1 lb large shrimp, peeled, deveined, and butterflied
1 pint of raw oysters
1 ½ cups flour
½ cup white corn meal
2 cups seasoned olive oil
1 ½ cups dry white wine
1 tbsp Worcestershire sauce
2 tbsp minced garlic
8 tbsp butter
3 tbsp Creole season (adjust to your taste)
2 tbsp lemon juice
½ cup chicken broth
1 tbsp dried parsley
8 – 12 ounces of pasta (I used thin spaghetti)

Method

Start the pasta. Don’t forget about it while you are preparing the rest of the dish.  For that reason you may want to prepare head.

This dish moves pretty fast, so it would be a good idea to have all your ingredients at reach.

Keep seafood separate. Drain the oysters and pat dry as best you can. Pat the shrimp dry. I used paper towels. Season both with 1 tbsp Creole seasoning each.

Place 1 cup of the flour in a shallow bowl. Dredge shrimp in flour, coating the seafood thoroughly.

Mix the remaining cup of flour with the cornmeal. Dredge the oysters in the mix, coating all sides.

I used two skillets, one for the shrimp and another for the oysters. I find oysters leave a stronger flavor in the pan residue and I did not want the gritty cornmeal residue blending in my sauce. Heat 1 cup of oil in each skillet over med-high heat. Add the seafood and sauté for 2 to 3 minutes or until seafood has begun to brown. (Do not crowd pan; sauté in batches, being extra careful not to burn the residue in shrimp skillet.) Remove the seafood from skillets and drain off as much excess oil as possible in the shrimp skillet saving the crusty residue. Return the shrimp skillet to the heat once you have all the ingredients in the next paragraph ready to add. You still need to avoid burning the flour residue.

Slowly stir in the wine, Worcestershire sauce, and garlic. When well combined, whisk in 4 tablespoons butter. Stir in lemon juice and broth. Taste and add remaining Creole seasoning to your taste and return to a boil. Always wait to add more seasoning until after you add the broth since it greatly increases the salt taste. Return the shrimp and oysters to the skillet and stir them around in the sauce to let everything swap flavors.

Using a slotted spoon, remove the seafood from the skillet to a warm serving platter.
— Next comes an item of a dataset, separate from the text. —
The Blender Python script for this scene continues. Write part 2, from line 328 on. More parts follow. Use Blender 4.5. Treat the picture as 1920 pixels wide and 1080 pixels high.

Boil sauce for 2 minutes, whisking in parsley and the remaining butter. If the sauce looks like it separating, try shaking the skillet back and forth instead of whisking – careful to not let the sauce lap over the side. You might be better off with a separated sauce than a messy stove or a fire. Pour the sauce into the serving dish over the shrimp and oysters. Serve over the pasta.